BEGIN Records to use
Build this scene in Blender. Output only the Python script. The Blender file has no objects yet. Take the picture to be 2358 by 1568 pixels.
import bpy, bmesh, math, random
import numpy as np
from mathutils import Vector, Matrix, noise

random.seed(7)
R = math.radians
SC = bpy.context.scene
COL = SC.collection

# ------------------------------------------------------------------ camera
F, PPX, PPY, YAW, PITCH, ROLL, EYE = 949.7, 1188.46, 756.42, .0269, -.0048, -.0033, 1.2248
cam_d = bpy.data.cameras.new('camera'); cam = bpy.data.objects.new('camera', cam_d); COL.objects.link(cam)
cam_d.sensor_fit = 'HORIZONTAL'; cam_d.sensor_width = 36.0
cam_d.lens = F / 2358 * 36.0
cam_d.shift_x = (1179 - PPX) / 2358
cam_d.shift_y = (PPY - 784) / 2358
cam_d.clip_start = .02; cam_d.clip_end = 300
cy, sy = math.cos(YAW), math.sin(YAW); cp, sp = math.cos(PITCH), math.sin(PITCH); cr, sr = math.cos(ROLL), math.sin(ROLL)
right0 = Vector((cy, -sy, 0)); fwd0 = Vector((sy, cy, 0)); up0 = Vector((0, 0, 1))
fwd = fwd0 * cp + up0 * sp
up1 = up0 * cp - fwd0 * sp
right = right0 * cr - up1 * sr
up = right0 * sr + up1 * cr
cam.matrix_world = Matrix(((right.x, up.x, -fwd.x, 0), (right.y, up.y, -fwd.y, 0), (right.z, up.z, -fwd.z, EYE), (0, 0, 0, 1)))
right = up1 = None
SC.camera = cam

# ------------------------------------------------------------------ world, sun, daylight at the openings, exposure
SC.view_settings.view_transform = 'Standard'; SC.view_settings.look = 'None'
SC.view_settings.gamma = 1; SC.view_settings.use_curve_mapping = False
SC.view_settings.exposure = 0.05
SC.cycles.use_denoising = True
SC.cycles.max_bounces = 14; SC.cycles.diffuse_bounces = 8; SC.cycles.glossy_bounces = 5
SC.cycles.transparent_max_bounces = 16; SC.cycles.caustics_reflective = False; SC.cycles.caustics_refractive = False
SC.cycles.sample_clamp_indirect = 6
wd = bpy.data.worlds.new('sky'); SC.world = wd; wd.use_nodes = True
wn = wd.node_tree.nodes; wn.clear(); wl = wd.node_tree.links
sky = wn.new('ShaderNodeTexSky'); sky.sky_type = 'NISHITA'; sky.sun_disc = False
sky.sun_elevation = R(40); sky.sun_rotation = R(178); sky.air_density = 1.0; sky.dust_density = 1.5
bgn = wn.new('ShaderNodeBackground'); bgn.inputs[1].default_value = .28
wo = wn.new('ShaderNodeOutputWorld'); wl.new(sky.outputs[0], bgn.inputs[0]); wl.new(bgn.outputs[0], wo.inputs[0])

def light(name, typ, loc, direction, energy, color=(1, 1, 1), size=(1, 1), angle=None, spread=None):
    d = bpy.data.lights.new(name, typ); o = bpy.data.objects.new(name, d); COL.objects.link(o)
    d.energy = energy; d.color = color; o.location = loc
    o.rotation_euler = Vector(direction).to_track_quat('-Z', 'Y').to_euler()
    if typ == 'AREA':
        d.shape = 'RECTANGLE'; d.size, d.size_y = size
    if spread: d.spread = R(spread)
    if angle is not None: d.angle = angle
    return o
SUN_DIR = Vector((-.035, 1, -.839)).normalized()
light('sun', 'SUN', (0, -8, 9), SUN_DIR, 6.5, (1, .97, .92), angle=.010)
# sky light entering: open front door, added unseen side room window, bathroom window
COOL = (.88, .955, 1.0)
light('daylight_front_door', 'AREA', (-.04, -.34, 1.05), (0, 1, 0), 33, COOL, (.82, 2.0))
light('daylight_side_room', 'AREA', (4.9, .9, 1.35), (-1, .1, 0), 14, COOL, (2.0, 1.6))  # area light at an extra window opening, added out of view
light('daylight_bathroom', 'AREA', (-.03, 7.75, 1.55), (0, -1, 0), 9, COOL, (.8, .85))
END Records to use
BEGIN Records to use
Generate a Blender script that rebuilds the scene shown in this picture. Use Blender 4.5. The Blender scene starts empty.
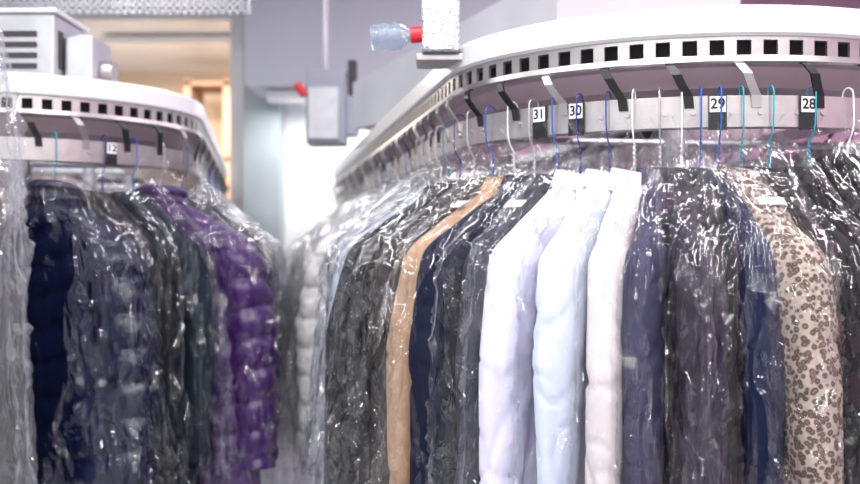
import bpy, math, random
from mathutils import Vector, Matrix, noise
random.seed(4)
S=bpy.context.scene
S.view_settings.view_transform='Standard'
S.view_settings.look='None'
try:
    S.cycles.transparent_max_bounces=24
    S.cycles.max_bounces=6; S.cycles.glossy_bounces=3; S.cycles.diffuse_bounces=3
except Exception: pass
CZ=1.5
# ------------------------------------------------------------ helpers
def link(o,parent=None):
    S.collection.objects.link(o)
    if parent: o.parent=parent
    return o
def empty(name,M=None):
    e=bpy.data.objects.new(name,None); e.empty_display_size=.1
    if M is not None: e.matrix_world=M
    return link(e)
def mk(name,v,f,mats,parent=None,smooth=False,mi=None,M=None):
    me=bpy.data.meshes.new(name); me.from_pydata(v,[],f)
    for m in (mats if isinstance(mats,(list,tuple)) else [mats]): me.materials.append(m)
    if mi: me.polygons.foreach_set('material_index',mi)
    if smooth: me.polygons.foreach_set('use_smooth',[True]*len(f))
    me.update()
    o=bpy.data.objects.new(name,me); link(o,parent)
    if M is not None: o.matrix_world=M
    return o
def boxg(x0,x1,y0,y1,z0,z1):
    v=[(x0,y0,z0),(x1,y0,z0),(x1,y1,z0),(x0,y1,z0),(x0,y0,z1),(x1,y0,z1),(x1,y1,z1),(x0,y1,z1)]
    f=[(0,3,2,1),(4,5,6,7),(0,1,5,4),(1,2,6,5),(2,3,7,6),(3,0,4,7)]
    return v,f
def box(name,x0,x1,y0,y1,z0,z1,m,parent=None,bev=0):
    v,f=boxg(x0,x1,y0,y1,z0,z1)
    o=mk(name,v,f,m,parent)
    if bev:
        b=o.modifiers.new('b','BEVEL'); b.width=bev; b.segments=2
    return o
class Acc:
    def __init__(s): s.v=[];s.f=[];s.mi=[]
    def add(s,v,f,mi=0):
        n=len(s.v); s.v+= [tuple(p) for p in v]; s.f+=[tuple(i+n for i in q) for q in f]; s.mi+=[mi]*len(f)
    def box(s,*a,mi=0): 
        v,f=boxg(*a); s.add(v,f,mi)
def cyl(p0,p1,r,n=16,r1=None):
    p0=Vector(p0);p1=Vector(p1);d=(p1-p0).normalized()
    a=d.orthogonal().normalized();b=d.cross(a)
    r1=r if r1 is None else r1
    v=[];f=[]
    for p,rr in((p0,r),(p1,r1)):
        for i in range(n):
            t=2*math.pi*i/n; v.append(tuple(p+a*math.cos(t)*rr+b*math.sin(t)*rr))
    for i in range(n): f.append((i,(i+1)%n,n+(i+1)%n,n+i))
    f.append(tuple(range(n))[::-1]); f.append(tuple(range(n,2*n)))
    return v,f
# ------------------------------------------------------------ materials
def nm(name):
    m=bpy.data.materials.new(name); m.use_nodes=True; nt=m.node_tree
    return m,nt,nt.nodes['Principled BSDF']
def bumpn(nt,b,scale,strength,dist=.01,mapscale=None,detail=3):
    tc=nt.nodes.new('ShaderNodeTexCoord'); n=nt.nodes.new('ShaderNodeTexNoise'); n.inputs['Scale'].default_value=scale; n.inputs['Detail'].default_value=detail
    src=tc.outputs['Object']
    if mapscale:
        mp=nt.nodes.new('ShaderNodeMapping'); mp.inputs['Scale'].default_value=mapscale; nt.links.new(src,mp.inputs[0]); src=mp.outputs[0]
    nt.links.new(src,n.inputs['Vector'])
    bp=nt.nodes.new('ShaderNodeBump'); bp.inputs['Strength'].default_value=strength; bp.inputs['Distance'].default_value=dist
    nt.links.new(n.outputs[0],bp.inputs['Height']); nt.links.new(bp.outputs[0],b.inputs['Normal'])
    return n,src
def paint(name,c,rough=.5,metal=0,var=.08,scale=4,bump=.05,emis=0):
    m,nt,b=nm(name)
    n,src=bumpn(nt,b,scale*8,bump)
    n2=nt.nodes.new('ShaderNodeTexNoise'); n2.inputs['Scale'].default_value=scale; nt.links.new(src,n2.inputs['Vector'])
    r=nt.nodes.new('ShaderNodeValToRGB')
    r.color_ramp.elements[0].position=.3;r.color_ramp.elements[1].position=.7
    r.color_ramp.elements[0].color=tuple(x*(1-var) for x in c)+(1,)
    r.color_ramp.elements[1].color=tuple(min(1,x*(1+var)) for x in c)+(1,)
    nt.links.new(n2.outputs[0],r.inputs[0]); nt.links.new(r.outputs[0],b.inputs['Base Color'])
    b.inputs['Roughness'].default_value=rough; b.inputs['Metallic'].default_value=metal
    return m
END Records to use
**What is being asked**
Please print exactly, and only, the lines from the line with "Build this scene" to the line with "SC.camera = cam", both included.

**Task output**
Build this scene in Blender. Output only the Python script. The Blender file has no objects yet. Take the picture to be 2358 by 1568 pixels.
import bpy, bmesh, math, random
import numpy as np
from mathutils import Vector, Matrix, noise

random.seed(7)
R = math.radians
SC = bpy.context.scene
COL = SC.collection

# ------------------------------------------------------------------ camera
F, PPX, PPY, YAW, PITCH, ROLL, EYE = 949.7, 1188.46, 756.42, .0269, -.0048, -.0033, 1.2248
cam_d = bpy.data.cameras.new('camera'); cam = bpy.data.objects.new('camera', cam_d); COL.objects.link(cam)
cam_d.sensor_fit = 'HORIZONTAL'; cam_d.sensor_width = 36.0
cam_d.lens = F / 2358 * 36.0
cam_d.shift_x = (1179 - PPX) / 2358
cam_d.shift_y = (PPY - 784) / 2358
cam_d.clip_start = .02; cam_d.clip_end = 300
cy, sy = math.cos(YAW), math.sin(YAW); cp, sp = math.cos(PITCH), math.sin(PITCH); cr, sr = math.cos(ROLL), math.sin(ROLL)
right0 = Vector((cy, -sy, 0)); fwd0 = Vector((sy, cy, 0)); up0 = Vector((0, 0, 1))
fwd = fwd0 * cp + up0 * sp
up1 = up0 * cp - fwd0 * sp
right = right0 * cr - up1 * sr
up = right0 * sr + up1 * cr
cam.matrix_world = Matrix(((right.x, up.x, -fwd.x, 0), (right.y, up.y, -fwd.y, 0), (right.z, up.z, -fwd.z, EYE), (0, 0, 0, 1)))
right = up1 = None
SC.camera = cam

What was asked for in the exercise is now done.